Une imitation de la vie spirituelle peut faire illusion aux gens qui sont encore dans le mental, mais pour ceux qui ont réalisé en eux ce renversement de la conscience, pour ceux dont le rapport avec l’être extérieur est totalement différent, ceux-là ne peuvent pas être trompés et ne peuvent pas se tromper.

Ce sont ceux-là que l’être mental ne comprend pas. Tant que l’on est dans la conscience mentale, même la plus haute, et que l’on voit la vie spirituelle du dehors, on juge avec ses facultés mentales, avec cette habitude de chercher, de se tromper, de corriger, de progresser, de chercher encore; et on s’imagine que ceux qui sont dans la vie spirituelle souffrent de la même incapacité, mais c’est une erreur très grossière!

Quand le renversement de l’être a eu lieu, c’est fini tout cela. On ne cherche plus: on voit. On ne déduit plus: on sait. On ne tâtonne plus: on marche tout droit vers le but. Et quand on est arrivé plus loin — un peu plus loin seulement — on sait, on sent, on vit cette vérité suprême que seule la Vérité suprême agit, que seul le Seigneur suprême veut, sait, et fait à travers les êtres humains.
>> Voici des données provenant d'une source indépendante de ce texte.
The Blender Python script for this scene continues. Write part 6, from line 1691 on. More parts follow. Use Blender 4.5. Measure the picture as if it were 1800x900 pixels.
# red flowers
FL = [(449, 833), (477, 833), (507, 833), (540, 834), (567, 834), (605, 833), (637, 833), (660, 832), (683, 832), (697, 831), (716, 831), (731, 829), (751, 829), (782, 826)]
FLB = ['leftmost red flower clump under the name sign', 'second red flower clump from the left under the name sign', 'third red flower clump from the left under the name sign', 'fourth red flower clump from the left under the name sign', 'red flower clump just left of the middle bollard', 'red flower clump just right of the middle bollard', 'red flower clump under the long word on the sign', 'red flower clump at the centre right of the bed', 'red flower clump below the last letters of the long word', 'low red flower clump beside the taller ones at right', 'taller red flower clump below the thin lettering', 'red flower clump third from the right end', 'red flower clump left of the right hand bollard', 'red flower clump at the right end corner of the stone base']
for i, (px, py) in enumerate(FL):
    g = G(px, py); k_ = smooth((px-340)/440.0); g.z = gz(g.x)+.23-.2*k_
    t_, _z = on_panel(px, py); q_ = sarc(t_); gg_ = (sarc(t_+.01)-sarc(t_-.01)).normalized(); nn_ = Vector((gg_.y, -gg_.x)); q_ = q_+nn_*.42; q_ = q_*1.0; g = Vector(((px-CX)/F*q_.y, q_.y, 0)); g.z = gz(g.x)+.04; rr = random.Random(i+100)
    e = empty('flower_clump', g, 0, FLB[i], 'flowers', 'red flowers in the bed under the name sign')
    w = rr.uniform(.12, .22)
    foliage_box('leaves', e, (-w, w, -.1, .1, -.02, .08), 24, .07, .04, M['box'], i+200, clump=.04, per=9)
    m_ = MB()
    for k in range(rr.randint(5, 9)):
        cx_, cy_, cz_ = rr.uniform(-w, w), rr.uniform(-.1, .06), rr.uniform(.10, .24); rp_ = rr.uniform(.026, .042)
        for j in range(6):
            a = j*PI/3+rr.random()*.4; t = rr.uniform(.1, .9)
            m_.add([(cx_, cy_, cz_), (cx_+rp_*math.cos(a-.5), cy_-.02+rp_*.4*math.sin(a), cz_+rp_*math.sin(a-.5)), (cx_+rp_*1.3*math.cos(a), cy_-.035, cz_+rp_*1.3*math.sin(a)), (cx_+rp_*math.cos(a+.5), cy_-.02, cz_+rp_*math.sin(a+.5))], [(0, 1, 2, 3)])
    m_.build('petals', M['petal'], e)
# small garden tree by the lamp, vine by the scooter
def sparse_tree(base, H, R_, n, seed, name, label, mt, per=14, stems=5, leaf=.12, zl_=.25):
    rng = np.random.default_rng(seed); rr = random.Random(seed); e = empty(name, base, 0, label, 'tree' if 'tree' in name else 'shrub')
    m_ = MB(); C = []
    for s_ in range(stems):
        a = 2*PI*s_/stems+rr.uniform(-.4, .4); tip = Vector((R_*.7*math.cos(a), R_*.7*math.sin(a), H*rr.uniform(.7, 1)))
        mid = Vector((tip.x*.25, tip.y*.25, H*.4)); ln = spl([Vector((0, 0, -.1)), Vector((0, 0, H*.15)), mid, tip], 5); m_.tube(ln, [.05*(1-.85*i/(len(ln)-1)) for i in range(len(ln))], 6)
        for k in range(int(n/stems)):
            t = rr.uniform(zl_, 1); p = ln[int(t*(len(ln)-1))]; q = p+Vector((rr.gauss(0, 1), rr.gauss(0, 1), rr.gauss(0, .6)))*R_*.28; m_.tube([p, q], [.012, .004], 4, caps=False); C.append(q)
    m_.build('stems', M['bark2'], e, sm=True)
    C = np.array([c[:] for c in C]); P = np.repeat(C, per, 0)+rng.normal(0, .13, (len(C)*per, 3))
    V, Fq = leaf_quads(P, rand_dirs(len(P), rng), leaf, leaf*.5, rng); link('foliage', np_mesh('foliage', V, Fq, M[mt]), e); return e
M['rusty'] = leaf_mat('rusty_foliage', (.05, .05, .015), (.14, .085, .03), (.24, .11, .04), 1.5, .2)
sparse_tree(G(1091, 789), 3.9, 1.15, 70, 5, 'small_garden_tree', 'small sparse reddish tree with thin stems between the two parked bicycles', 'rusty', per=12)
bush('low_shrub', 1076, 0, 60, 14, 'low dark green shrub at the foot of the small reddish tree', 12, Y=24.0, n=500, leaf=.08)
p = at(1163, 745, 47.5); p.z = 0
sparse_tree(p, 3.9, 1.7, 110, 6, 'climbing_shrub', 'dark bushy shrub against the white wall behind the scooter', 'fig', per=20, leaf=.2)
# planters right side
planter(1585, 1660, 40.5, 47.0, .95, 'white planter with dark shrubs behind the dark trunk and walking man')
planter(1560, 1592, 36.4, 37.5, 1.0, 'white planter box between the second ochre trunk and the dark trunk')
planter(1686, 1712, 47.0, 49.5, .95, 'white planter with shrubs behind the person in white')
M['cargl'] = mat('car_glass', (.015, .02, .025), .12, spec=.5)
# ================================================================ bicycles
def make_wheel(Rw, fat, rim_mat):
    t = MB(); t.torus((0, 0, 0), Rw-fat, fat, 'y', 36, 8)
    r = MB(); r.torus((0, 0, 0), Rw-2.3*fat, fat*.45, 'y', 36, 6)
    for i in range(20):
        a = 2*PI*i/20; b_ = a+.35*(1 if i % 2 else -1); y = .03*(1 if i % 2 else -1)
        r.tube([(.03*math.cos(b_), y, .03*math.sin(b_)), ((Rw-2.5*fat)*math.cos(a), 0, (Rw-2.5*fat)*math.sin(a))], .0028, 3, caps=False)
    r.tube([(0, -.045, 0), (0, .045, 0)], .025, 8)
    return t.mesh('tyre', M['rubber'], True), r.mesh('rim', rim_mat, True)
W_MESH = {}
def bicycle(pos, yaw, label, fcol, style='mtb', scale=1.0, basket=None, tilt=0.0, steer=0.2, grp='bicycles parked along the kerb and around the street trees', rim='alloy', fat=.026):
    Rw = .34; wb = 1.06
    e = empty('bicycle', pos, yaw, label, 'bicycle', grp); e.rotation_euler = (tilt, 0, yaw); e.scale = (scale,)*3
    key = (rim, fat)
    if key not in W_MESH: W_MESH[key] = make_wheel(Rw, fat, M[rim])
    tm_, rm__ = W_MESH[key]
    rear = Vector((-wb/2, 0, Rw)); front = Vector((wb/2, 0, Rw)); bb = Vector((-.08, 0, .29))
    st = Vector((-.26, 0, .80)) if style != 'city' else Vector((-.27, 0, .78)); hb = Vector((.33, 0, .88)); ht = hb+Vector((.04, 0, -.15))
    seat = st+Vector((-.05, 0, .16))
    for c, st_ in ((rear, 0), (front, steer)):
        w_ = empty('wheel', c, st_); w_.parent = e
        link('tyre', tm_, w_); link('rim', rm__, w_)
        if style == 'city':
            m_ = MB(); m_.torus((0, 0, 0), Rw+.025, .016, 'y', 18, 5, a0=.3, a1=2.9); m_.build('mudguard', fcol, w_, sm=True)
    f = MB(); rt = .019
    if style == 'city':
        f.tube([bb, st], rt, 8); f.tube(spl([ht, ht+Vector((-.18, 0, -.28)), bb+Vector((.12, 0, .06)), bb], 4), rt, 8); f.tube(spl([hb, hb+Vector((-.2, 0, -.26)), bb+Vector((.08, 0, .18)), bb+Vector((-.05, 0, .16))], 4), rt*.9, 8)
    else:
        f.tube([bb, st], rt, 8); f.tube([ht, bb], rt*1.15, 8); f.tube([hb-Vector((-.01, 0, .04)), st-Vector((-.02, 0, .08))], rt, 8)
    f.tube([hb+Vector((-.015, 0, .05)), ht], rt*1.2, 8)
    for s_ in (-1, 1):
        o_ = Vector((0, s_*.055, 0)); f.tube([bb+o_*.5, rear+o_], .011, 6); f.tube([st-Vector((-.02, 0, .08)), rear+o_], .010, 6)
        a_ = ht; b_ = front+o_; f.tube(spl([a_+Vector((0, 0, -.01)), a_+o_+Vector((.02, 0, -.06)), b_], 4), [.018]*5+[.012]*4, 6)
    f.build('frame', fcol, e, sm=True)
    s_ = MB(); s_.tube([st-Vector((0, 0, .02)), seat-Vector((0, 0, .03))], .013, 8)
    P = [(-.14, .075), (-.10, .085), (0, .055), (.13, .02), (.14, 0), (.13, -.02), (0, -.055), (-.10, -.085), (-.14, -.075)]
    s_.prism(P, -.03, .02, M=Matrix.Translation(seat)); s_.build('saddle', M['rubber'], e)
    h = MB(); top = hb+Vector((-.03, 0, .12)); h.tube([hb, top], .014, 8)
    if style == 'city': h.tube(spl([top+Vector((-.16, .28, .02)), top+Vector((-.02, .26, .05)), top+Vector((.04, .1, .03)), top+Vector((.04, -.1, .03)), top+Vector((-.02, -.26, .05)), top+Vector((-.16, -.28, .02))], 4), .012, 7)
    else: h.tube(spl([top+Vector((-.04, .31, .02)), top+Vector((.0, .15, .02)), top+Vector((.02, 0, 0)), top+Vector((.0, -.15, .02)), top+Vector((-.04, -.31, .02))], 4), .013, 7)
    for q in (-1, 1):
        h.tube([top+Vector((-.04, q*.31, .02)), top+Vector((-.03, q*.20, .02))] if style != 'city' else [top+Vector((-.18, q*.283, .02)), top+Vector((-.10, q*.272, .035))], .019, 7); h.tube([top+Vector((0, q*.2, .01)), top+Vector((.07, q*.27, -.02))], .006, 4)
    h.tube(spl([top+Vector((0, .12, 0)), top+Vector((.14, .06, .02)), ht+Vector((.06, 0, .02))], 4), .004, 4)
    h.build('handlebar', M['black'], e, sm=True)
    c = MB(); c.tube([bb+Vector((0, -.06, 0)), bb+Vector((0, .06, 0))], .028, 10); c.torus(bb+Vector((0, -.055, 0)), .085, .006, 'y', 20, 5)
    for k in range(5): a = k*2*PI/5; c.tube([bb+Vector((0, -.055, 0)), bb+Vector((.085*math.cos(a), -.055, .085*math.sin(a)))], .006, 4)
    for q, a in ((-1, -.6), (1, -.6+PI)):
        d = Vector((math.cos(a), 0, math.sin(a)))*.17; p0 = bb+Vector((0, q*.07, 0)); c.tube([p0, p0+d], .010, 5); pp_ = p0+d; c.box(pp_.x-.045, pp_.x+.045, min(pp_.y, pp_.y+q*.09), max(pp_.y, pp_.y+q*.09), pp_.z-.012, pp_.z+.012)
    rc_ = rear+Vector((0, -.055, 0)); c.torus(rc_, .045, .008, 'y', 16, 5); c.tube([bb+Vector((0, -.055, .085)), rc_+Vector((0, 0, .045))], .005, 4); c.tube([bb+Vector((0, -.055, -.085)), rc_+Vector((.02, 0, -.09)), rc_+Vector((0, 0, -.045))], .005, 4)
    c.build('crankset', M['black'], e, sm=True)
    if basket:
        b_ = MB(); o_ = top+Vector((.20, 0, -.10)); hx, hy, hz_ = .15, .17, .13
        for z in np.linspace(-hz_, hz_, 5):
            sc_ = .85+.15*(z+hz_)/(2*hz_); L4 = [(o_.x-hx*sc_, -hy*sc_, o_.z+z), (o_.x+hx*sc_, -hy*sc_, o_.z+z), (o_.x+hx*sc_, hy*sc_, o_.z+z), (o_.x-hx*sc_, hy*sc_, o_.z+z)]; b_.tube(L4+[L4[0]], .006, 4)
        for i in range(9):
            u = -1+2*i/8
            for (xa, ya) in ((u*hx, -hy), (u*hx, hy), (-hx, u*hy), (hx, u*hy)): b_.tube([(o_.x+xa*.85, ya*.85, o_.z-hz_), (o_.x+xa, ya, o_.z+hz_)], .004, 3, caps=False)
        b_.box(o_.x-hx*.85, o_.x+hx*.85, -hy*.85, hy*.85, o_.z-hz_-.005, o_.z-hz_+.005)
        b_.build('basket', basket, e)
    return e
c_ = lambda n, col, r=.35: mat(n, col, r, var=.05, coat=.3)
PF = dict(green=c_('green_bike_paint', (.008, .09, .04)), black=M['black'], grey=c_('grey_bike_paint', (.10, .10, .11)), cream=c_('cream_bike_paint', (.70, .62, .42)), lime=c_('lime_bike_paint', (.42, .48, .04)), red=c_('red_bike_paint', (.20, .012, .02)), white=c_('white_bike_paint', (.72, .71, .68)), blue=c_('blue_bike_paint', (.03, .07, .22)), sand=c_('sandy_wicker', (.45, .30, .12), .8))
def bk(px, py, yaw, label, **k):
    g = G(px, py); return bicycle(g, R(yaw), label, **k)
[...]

Comment pourrait-il y avoir d’erreur possible? Ce qu’Il fait, Il le fait parce qu’Il veut le faire.

Pour notre vision erronée, ce sont peut-être des actions incompréhensibles, mais elles ont un sens et un but, et elles mènent là où elles doivent mener.

(silence)

Si l’on veut sincèrement aider les autres et le monde, la meilleure chose que l’on puisse faire, c’est d’être soi-même ce que l’on veut que les autres soient — non pas seulement comme un exemple, mais parce que l’on devient un centre de pouvoir rayonnant qui, par le fait seul d’exister, oblige le reste du monde à se transformer.

 

1 Bhagavad-Gîtâ. La compassion, karunâ, et la sympathie universelles que les bouddhistes ont élevées au rang du plus haut principe d’action (vasudhaïva kutumbakam, «toute la terre est ma famille»), et l’insistance chrétienne sur l’amour, témoignent de ce côté dynamique de l’être spirituel.